The designation kept their names off the Vietnam Veterans Memorial. The Corcoran family and the Evans Association, a group of veterans and their relatives, have been fighting for years to change that.

"The Vietnam War's combat zone boundaries, which were ill-defined and changed from time to time, should not be applied to exclude the names of the lost sailors from the Memorial," the resolution reads.

Louise Esola, author of American Boys, a book about the Evans, agrees that the names should be added to the wall.

"They've put names on the Vietnam memorial with less evidence than this," Esola said Wednesday. The Evans was given a service medal citation the day before the tragedy, and "to get that medal you have to be doing something related to the war," she said.

The Evans collided with an Australian aircraft carrier June 3, 1969, in the South China Sea. The Navy destroyer was cut in half, its bow sinking within minutes.

Patrick Corcoran, 19, of the Torresdale section, asleep in his rack, died along with the 73 others; their bodies were never recovered. Only 37 sailors survived.

The oldest of three children, Patrick Corcoran graduated from Father Judge High School in 1968 and decided to enlist in the Navy, following in his father's footsteps, his brother said.

Only 9 years old when his brother was killed, Tom Corcoran remembers seeing his father sitting with a transistor radio with the antenna pointed out the window trying to learn more about Patrick's fate after news about the collision.

Tom went to school that day, and returned home to learn that his brother was among the dead. "I came home, and there was a bunch of cars in front of my house. I found out about it," he recalled.

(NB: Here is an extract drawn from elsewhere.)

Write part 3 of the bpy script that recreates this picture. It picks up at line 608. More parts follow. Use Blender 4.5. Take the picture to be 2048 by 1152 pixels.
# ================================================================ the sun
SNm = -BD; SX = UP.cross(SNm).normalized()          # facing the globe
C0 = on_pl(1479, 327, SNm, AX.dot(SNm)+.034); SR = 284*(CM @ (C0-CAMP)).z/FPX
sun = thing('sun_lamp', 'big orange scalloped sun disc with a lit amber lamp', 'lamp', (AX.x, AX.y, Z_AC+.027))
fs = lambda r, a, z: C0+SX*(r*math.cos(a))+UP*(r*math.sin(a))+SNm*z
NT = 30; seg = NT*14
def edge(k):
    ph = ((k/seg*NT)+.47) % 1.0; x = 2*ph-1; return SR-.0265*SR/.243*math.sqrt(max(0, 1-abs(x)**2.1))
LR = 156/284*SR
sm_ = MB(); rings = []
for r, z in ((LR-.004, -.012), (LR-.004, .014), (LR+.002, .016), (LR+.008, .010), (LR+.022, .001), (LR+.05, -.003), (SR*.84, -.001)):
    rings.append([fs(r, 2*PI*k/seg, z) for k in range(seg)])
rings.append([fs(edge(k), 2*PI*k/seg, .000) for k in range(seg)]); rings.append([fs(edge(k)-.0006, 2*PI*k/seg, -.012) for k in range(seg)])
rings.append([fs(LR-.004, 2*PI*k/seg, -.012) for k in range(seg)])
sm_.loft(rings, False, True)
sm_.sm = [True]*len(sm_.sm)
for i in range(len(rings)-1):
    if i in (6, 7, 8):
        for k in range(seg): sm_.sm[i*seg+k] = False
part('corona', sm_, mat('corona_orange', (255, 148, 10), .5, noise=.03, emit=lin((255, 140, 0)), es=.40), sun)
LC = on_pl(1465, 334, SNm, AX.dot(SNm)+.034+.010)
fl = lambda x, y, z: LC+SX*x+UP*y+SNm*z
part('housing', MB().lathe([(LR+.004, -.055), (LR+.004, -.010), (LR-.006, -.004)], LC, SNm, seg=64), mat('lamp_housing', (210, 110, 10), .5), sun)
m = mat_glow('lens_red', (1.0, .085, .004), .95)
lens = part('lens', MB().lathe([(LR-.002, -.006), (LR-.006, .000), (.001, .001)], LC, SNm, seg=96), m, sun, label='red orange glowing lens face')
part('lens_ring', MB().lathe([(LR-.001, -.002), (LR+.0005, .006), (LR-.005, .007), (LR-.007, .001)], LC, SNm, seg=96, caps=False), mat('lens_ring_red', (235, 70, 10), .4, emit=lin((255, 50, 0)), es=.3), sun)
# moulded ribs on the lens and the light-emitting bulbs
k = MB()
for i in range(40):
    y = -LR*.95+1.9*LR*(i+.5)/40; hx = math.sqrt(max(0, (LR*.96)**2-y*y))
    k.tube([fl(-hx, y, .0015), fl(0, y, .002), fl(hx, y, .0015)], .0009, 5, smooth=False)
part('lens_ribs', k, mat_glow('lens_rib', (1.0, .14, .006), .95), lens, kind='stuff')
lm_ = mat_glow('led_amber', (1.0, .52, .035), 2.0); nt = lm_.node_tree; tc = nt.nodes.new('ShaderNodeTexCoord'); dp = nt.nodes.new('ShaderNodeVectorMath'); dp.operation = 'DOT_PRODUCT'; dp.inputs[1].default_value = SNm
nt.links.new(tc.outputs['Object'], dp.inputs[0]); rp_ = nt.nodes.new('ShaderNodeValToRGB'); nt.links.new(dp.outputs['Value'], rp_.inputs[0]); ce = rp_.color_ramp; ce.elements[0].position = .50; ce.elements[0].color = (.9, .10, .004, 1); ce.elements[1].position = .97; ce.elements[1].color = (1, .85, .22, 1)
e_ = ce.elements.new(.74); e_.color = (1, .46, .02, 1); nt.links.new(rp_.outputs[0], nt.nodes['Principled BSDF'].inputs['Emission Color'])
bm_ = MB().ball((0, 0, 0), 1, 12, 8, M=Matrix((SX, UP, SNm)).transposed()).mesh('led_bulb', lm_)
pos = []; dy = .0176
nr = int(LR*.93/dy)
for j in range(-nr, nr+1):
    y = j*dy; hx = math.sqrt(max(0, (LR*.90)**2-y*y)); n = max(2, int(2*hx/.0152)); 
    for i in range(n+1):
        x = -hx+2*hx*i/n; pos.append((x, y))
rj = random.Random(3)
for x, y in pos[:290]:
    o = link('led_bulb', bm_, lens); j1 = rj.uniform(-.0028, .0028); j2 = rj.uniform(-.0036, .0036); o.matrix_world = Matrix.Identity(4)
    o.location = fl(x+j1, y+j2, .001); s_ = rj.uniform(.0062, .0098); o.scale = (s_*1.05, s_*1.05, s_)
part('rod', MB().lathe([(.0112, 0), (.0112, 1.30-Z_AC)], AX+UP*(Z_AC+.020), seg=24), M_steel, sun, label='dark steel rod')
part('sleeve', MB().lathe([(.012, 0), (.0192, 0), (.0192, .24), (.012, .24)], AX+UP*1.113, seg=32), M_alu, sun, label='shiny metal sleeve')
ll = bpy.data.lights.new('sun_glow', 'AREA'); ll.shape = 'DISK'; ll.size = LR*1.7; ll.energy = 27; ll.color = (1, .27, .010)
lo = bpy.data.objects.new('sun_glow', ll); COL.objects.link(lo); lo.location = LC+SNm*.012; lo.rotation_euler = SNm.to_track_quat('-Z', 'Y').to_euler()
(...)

An American flag was presented to his father, Tom Corcoran Sr., by the military at a Mass in Philadelphia for Patrick in June 1969. The elder Corcoran kept the flag until he died in 2006.

The flag was passed on to Tom and their older sister, Suzanne Meissler, with instructions from their father to fly it occasionally. Thus began a family tradition.

This year, the huge flag was hoisted for the July 4 holiday next door to the Corcoran family's summer home in North Wildwood. Hours later, the flag was stolen.

After a frantic public appeal and search by police, the flag was returned anonymously by a woman who dropped it off at the neighbor's home.

Since then, Corcoran has kept the flag neatly folded in sight on his bedroom dresser. "It's not moving too far from my vision."

Tom Corcoran said the flag's theft brought renewed attention to the efforts to get the names of the Evans' sailors on the Vietnam memorial. Patrick Corcoran's name was added to the Philadelphia memorial in 1988, a year after it was dedicated.

"There are 74 skeletons in the bottom of the South China Sea," he said. "The least our government can do is give those boys the honor and dignity they deserve."